The following day, answering a question on social media diplomacy, Maria Zakharova, spokesperson of the Russian Foreign Ministry, said during a briefing with journalists: “The way US President Donald Trump communicates with his people is an issue for the US community, not the Russian Federation. They have chosen their president, and he has found a method of communication which he believes is appropriate for the media and American citizens. This is not our affair.”
Maria Zakharova, spokesperson of the Russian Foreign Ministry, April 12, 2018. Credits: Russian Foreign Ministry.

She continued: “We understand that the growth in social networks and their increasing popularity means information will be spread via these channels. The strange thing is, as social networks grow larger and more popular, and play a greater role in digital diplomacy, leading western powers make a U-turn in their attitude towards these networks. Just five years ago, we were told that social networks were new media and had the same rights as the press and journalists, and the blogger was a journalist and there was no doubt about this. We said that if this was the case, we needed to raise the question of responsibility. We are not against it, but it is a question of responsibility. The media has its rules, the main one being to confirm and distribute the information it is responsible for. We were told that our position would restrict freedom of speech.”

Zakharova, who’s very active on Facebook, where she had already responded to the same tweet by Trump, explained during the briefing that “The situation today is exactly the opposite.” She said: “London, Paris and Berlin are rushing to adopt very strict regulations on social networks and attempting to bring them under some kind of legal control.”

“Another curious trend is that social networks are getting more attention from government agencies and special services, in particular, in the United States,” she continued. “You have all heard about the meetings, resembling interrogations, with Mark Zuckerberg and how his company was pressurised to take appropriate measures. We have read about this in the media and we have seen the efforts the company made. It is obvious these steps were taken to save themselves from further pressure from special services, which are really embedded in the activities of social networks in the United States.”

We are well aware that social networks are mass communication media with enormous reach, where, of course, security issues and antiterrorism efforts must be taken into consideration. Spreading such information via social networks must be prevented.

Zakharova concluded: “We understand that we must differentiate between these two areas: preventing the use of social media by terrorists and militants, on the one hand, and preserving a possibility for people to spread information and communicate freely, because they do not yet feel these boundaries on the internet, on the other.”

On April 16, in an interview with BBC HartTalk, Foreign Minister Sergey Lavrov was asked: “as Foreign Minister of Russia when you wake up in the morning and you read on Twitter the words of the United States President and the Commander-in-Chief saying in essence: Get ready Russia; our nice, new, smart missiles are coming — what do you make of that?”

He answered: “Well, I make of that that the President of the United States writes his tweet.”
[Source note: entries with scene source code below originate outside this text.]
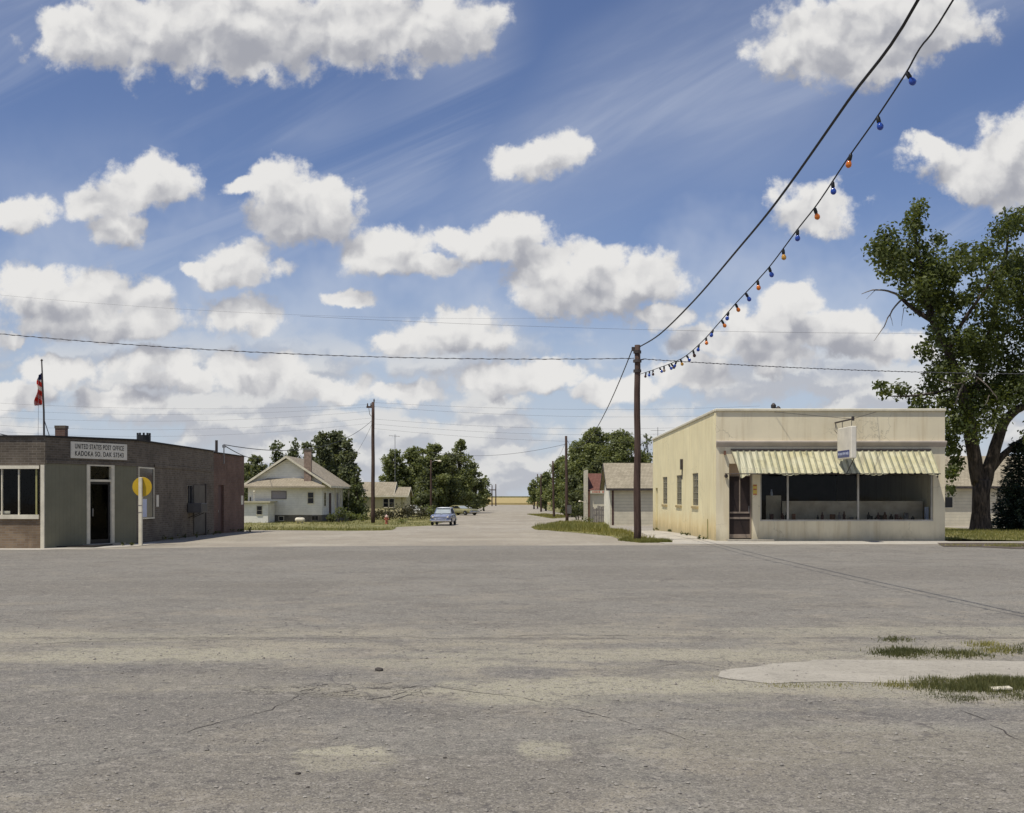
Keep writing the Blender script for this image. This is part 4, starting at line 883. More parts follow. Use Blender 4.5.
# name board
sb = thing('name_board', cpt(2.18, .05, 2.79), 'white post office name board with black lettering over the entrance', 'sign')
b = MB(); cbox(b, .98, 3.38, 2.79, 3.31, .012, .05); b.build('board', M['signwhite'], sb)
rot = Matrix((dv, Vector((0, 0, 1)), nv)).transposed()
text(sb, 'UNITED STATES POST OFFICE', .215, cpt(2.18, .052, 3.16), rot, M['black'], .64, .003, .003, 1.16)
text(sb, 'KADOKA SO. DAK 57543', .215, cpt(2.18, .052, 2.935), rot, M['black'], .76, .003, .003, 1.18)
# flagpole on the roof
fp = thing('flagpole', (-15.46, 38, 3.2), 'slim metal flagpole on the post office roof', 'flagpole')
b = MB(); b.tube([(-15.46, 38, 3.2), (-15.47, 38, 4.4), (-15.54, 38, 6.05)], [.035, .033, .022], 8); b.lathe([(.01, -.04), (.045, 0), (.01, .05)], (-15.54, 38, 6.08), seg=8); b.build('pole', M['darkmetal'], fp)
b = MB(); b.tube([(-15.47, 38, 4.15), (-15.2, 38.1, 3.2)], .015, 5); b.tube([(-15.62, 37.95, 5.6), (-15.64, 37.95, 3.3)], .006, 4); b.build('halyard', M['metal'], fp)
def flag():
    vs = []; fs = []; n, m = 22, 15
    for i in range(n):
        t = i / (n - 1); z = 5.68 - t * 1.06
        for j in range(m):
            u = j / (m - 1); amp = .05 + .05 * t
            x = -15.535 + .02 * t - u * (.1 + .12 * t + .05 * math.sin(t * 9)) + .0; y = 38 + amp * math.sin(u * 15 + t * 4) * (.2 + u); vs.append((x, y, z - u * .1 * (1 - t) - .04 * u * t))
    fs = [(i * m + j, i * m + j + 1, (i + 1) * m + j + 1, (i + 1) * m + j) for i in range(n - 1) for j in range(m - 1)]
    nn = N('flag_cloth'); p = nn.pos(); x, y, z = nn.xyz(p)
    s = nn.math('FRACT', nn.math('ADD', nn.math('MULTIPLY', z, 3.4), nn.math('MULTIPLY', x, 2.2))); red = nn.ss(s, .44, .5)
    col = nn.mix(red, (.85, .8, .72), (.72, .06, .04)); low = nn.ss(z, 5.0, 5.12, 1, 0); col = nn.mix(nn.math('MULTIPLY', low, .6), col, (.65, .08, .05)); col = nn.mix(nn.ss(z, 5.42, 5.46), col, (.03, .035, .12))
    d = nn.bsdf(col, .8); tl = nn.n('ShaderNodeBsdfTranslucent'); nn.l(col, tl.inputs[0]); mx = nn.n('ShaderNodeMixShader'); mx.inputs[0].default_value = .3; nn.l(d.outputs[0], mx.inputs[1]); nn.l(tl.outputs[0], mx.inputs[2])
    b = MB(); b.add(vs, fs); o = b.build('flag', nn.done(mx), None, True); so_ = o.modifiers.new('cloth', 'SOLIDIFY'); so_.thickness = .004
    tag(o, 'limp red white and blue flag hanging from the rooftop flagpole', 'flag')
flag()
# yellow disc sign on the kerb
ys = Yg(545.7); xs_ = X(140.6, ys); sp = thing('disc_sign', (xs_, ys, 0), 'round yellow sign on a white square post at the post office corner', 'sign')
b = MB(); b.box(xs_ - .055, xs_ + .055, ys - .05, ys + .05, -.1, Z(477.5, ys)); o = b.build('post', M['white'], sp); bevel(o, .008)
for zz in (505, 512): MB().box(xs_ - .058, xs_ + .058, ys - .053, ys - .0505, Z(zz + .9, ys), Z(zz, ys)).build('post_band', M['greyboard'], o)
zc = Z(486.8, ys); b = MB(); b.lathe([(.31, .055), (.315, .06), (.315, .07), (.31, .075)], (xs_ + .03, ys, zc), 'y', 32); b.build('disc', M['yellowsign'], sp)
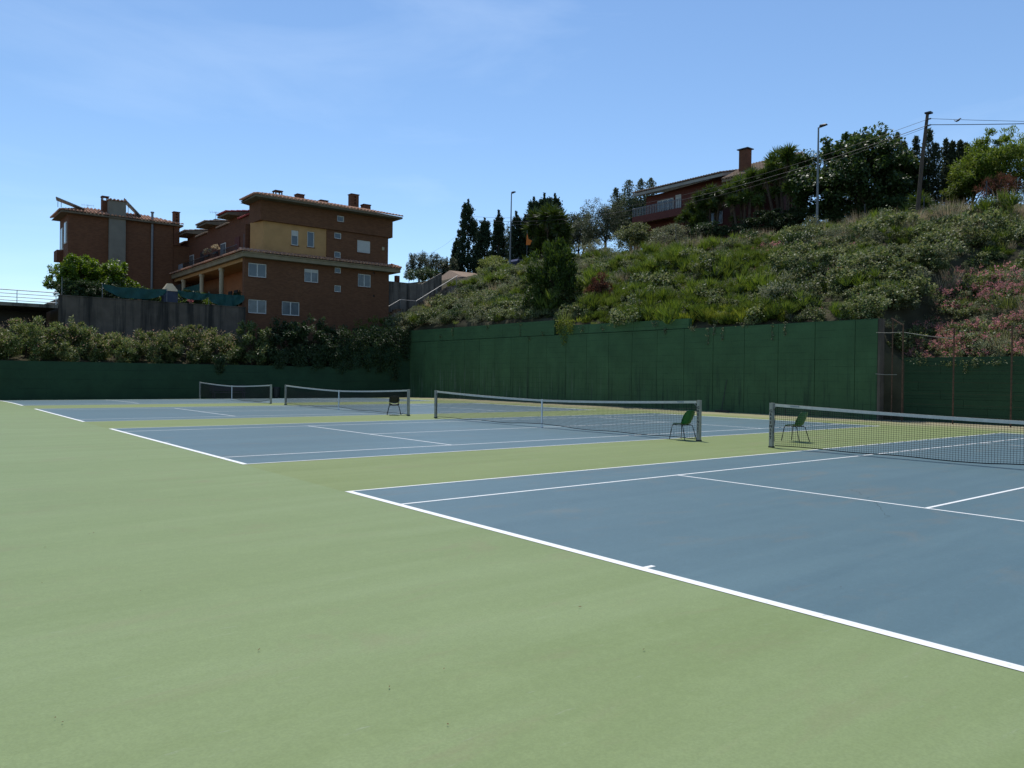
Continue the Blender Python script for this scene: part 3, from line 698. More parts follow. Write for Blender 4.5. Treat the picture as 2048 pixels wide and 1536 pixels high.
tiles(tl, (17.8, 55, ez+.02), (0, -1, 0), (1, 0, pz), 3.45, 2.6, hip=lambda s: max(.35, min(2.4, (3.45-s)*1.03+.2)))
o = tl.build('roof_tiles', m_tile, flats); o['kind'] = 'stuff'
for (a, c, zz, hh) in ((21.25,21.88,17.62,1), (23.25,23.9,17.62,0), (25.48,26.17,17.42,0), (28.5,29.26,18.45,2), (29.8,30.5,17.68,0)):
    chimney(flats, a, c, 56.0, 56.65, 16.2, zz, m_brick2, holes=hh)
# row of houses running back from the end facade: upper wall set back over a long porch
XR = 18.75
rb = MB(); rb.quad((XR, 54.6, 11.2), (XR, 78, 11.2), (XR, 78, 15.1), (XR, 54.6, 15.1)); rb.quad((XR, 78, 7), (XR, 78, 15.1), (28, 78, 15.1), (28, 78, 7))
rb.build('row_wall', m_brick2, flats)
for k, (ya, yb) in enumerate(((57.9, 60.5), (63.6, 66.5), (69.8, 73.0))):
    bx_ = MB().box(XR-.004, 26, ya+.25, yb-.25, 14.5, 15.42); bx_.build('gable_wall', m_brick2, flats)
    r_ = MB(); mt = (m_tiler, m_tile2, m_tile2)[k]
    r_.hexa([(17.75, ya, 15.40), (27, ya, 15.40), (27, yb, 15.40), (17.75, yb, 15.40), (17.75, ya, 15.56), (27, ya, 17.0), (27, yb, 17.0), (17.75, yb, 15.56)])
    g = r_.build('gable_roof', m_soff, flats)
    q = MB(); tiles(q, (17.7, yb, 15.60), (0, -1, 0), (1, 0, .157), yb-ya, 8.5); o = q.build('gable_tiles', mt, g); o['kind'] = 'stuff'
for k, (ya, yb) in enumerate(((54.9, 57.85), (60.55, 63.55), (66.55, 69.75), (73.05, 77))):
    q = MB(); tiles(q, (XR-.12, yb, 15.02), (0, -1, 0), (1, 0, .30), yb-ya, 6.0); mt = (m_tiler, m_tile2, m_tile2, m_tile2)[k]
    o = q.build('lean_to_tiles', mt, flats); o['kind'] = 'stuff'
chimney(flats, 19.6, 20.3, 66.8, 67.4, 15.2, 16.5, m_dark, holes=1)
# openings on the upper row wall: doors, windows, balcony railing
for ya, yb, z0, z1, mt in ((55.6,56.5,11.5,13.6,m_dark),(57.6,58.7,11.5,13.5,m_redp),(61.2,62.4,11.5,13.4,m_curt),(63.2,64.1,11.5,13.6,m_redp),(67.2,68.3,11.5,13.4,m_dark),(70.6,71.8,11.5,13.4,m_curt)):
    fr = MB().box(XR-.05, XR-.003, ya-.08, yb+.08, z0, z1+.08).build('door', m_wframe if mt is m_curt else m_redp, flats)
    MB().box(XR-.07, XR-.051, ya, yb, z0+.05, z1).build('pane', mt, fr)
MB().box(18.3, 18.72, 55.0, 55.25, 11.3, 14.2).build('dividing_wall', m_brick2, flats)
rl = MB()
for ya, yb in ((55.4, 58.8), (60.2, 70.5)):
    rl.tube([(17.75, ya, 12.45), (17.75, yb, 12.45)], .03, 5); rl.tube([(17.75, ya, 11.75), (17.75, yb, 11.75)], .02, 5)
    for y in np.arange(ya, yb, .16): rl.tube([(17.75, y, 11.5), (17.75, y, 12.45)], .013, 4)
rl.build('balcony_railing', m_dark, flats)
MB().box(17.7, 17.8, 70.9, 75.4, 11.5, 12.5).build('balcony_screen', pbr('grey screen', (.22,.23,.25), .7, .1, 3), flats)
# porch
MB().box(17.352, 19.6, FY+.46, 78, 10.75, 11.02).build('porch_ceiling', m_yel, flats)
b = MB().quad((19.5, FY+.45, 6.8), (19.5, 78, 6.8), (19.5, 78, 10.75), (19.5, FY+.45, 10.75)); b.build('porch_wall', pbr('orange render', (.33,.13,.055), .85, .15, 1), flats)
MB().box(17.302, 19.5, FY+.46, 78, 6.0, 6.87).build('porch_floor', m_tile2, flats)
for y in (58.45, 63.87, 69.5):
    c = MB().tube([(17.5, y, 6.87), (17.5, y, 10.75)], .19, 14); c.tube([(17.5, y, 10.55), (17.5, y, 10.749)], .25, 14); c.build('porch_column', m_cream, flats)
MB().box(17.40, 17.44, 64.3, 69.2, 6.9, 9.9).build('porch_blind', m_tarp, flats)
MB().box(17.38, 17.46, 70.2, 76, 6.9, 10.4).build('porch_screen', pbr('dark screen', (.05,.05,.045), .8, .3, 2), flats)
for y in (55.2, 57.2, 60.5, 62): MB().box(19.42, 19.49, y-.45, y+.45, 6.9, 9.2).build('porch_door', m_dark, flats)

# left house
LY = 72.0
lh = thing('brick_house', 'tall brown brick house with grey render chimney shaft at far left', 'house', (12.5, LY, 6))
b = MB(); b.quad((7.95, LY, 5), (17.15, LY, 5), (17.15, LY, 16.5), (7.95, LY, 16.5)); b.quad((7.95, LY, 5), (7.95, LY, 16.5), (7.95, 76.4, 16.5), (7.95, 76.4, 5)); b.quad((17.15, LY, 5), (17.15, 84, 5), (17.15, 84, 16.5), (17.15, LY, 16.5))
b.quad((17.15, LY+.1, 5), (19.2, LY+.1, 5), (19.2, LY+.1, 14.4), (17.15, LY+.1, 14.4))
b.build('wall', m_brick, lh)
for ya, yb, z0, z1 in ((72.5, 73.5, 13.6, 15.6), (74.4, 75.4, 13.2, 15.3), (72.6, 74.0, 9.0, 11.4)):
    f = MB().box(7.86, 7.948, ya, yb, z0, z1).build('window', m_wframe, lh); MB().box(7.84, 7.859, ya+.1, yb-.1, z0+.1, z1-.1).build('pane', m_glass, f)
MB().box(7.45, 7.948, 74.6, 76.4, 12.2, 13.2).build('balcony', m_brick2, lh)
sh = MB().box(11.32, 12.75, LY-.35, LY+1.0, 5, 17.95).build('chimney_shaft', pbr('grey olive render', (.19,.175,.14), .9, .1, 1.5), lh)
q = MB(); tiles(q, (11.25, LY-.42, 17.97), (1, 0, 0), (0, 1, .05), 1.6, 1.5); o = q.build('shaft_tiles', m_tile, sh)
rf = MB(); rf.hexa([(7.3, LY-.5, 16.28), (18.0, LY-.5, 16.28), (18.0, 77, 16.28), (7.3, 77, 16.28), (7.3, LY-.5, 16.42), (18.0, LY-.5, 16.42), (15.5, LY+2.4, 17.3), (9.8, LY+2.4, 17.3)]); rf.build('roof', m_soff, lh)
q = MB(); tiles(q, (7.25, LY-.55, 16.46), (1, 0, 0), (0, 1, .31), 10.8, 3.0, hip=lambda s: max(.3, min(s*1.15, (10.8-s)*1.15))); tiles(q, (7.25, 77, 16.46), (0, -1, 0), (1, 0, .35), 5.5, 2.5, hip=lambda s: max(.3, min(s, 5.5-s)*.9))
o = q.build('roof_tiles', m_tile, lh); o['kind'] = 'stuff'
chimney(lh, 10.9, 11.45, LY+.6, LY+1.3, 16.5, 18.4, m_brick2, holes=1)
chimney(lh, 17.2, 17.75, LY-.1, LY+.5, 14.4, 17.7, m_brick2, holes=2)
MB().tube([(15.18, LY-.12, 7), (15.18, LY-.12, 17.3)], .11, 8).tube([(15.18, LY-.12, 17.3), (15.18, LY-.12, 17.42)], .17, 8).build('flue_pipe', m_galv, lh)
for (x0, x1, hz) in ((6.9, 9.6, 17.55), (12.6, 14.5, 18.3)):
    t = thing('solar_panel', 'tilted solar panel on the roof at the left corner' if x0 < 8 else 'tilted solar panel beside the render chimney shaft', 'solar panel', (x0+1, LY+1, 16.9), 'solar panels on the brick house')
    p4 = [(x0+.0, LY-.2, hz), (x0+.35, LY+1.8, hz+.1), (x1, LY+1.8, 16.95), (x1-.35, LY-.2, 16.8)]
    nrm = Vector((.35, 0, .93))*.09
    MB().hexa([Vector(p_) for p_ in p4]+[Vector(p_)+nrm for p_ in p4]).build('panel', plain('panel back', (.22,.20,.19), .5), t)
    MB().tube([(x0+.2, LY-.1, 16.7), (x0+.2, LY-.1, hz)], .025, 5).tube([(x0+.6, LY+.8, 16.9), (x0+.6, LY+.8, hz-.2)], .025, 5).build('support_leg', m_galv, t)
def aerial(p, label):
    t = thing('tv_aerial', label, 'aerial', p); x, y, z = p
    MB().tube([(x, y, z-.6), (x, y, z+.5)], .018, 5).build('mast', m_galv, t)
    MB().tube([(x-.55, y, z+.4), (x+.55, y, z+.45)], .012, 4).build('boom', m_galv, t)
    for k in range(6): MB().tube([(x-.5+k*.2, y-.12, z+.41-.16), (x-.5+k*.2, y+.12, z+.42+.16)], .007, 4).build('element', m_galv, t)
aerial((10.0, LY+2.5, 17.3), 'television aerial on the roof of the left house'); aerial((18.9, 64.5, 16.3), 'television aerial above the lower row roofs')

# concrete retaining wall with garden on top
cw = thing('concrete_wall', 'dark streaked concrete retaining wall behind the oleander hedge', 'wall', (10, 52, 2))
xk = [4.25, 6.9, 9.55, 12.2, 14.85, 17.30]
for a, b in zip(xk[:-1], xk[1:]): MB().box(a+.004, b-.004, 52.0, 52.26, 2.0, 6.93).build('wall_panel', m_conc, cw)
MB().box(4.2, 17.32, 51.96, 52.3, 6.934, 7.0).build('coping', m_conc, cw)
# deck and railing left of it
dk = thing('deck', 'concrete deck with dark void below it at the left edge', 'deck', (0, 52, 6))
MB().box(-40, 4.2, 52.0, 62, 6.05, 6.28).build('slab', m_conc2, dk); MB().box(-40, 4.2, 57, 57.2, 2, 6.049).build('shade_black_wall', m_black, dk)  # wall under the slab coloured black to stand in for the shade there
rl = thing('railing', 'white horizontal bar railing on the deck at left', 'railing', (0, 52.1, 6.28))
for z in (6.42, 6.65, 6.88, 7.12): MB().tube([(-12, 52.1, z), (4.2, 52.1, z)], .028 if z < 7 else .035, 7).build('bar', m_rail, rl)
for x in np.arange(-12, 4.3, 2.3): MB().tube([(x, 52.12, 6.28), (x, 52.12, 7.12)], .025, 6).build('post', m_rail, rl)
fh = thing('distant_house', 'small far house seen through the white railing', 'house', (5, 95, 4))
MB().box(3.5, 8.5, 95, 101, 2, 9.0).build('wall', m_redp, fh); MB().box(3.1, 8.8, 94.5, 101.4, 9.0, 9.2).build('roof', m_tile, fh); MB().box(3.9, 5.2, 94.95, 94.998, 7.2, 8.5).build('window', m_white, fh)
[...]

The interviewer continued: “And your response to those tweets is?”

Lavrov said: “Well, the proof of the pudding is in the eating, as you know. So, we waited for these smart new — what else was there? — nice missiles to be used at the attack and we calculated that two thirds of them did not reach their target because they were intercepted.”

Earlier in the interview he stated, in regards of intelligence collected in Syria, that he “cannot be impolite with the heads of other states — and of course I cannot be impolite to the head of my state — but you quoted the leaders of France and UK and the United States and, frankly speaking, all the evidence which they quoted was based on the media reports and on social networks.”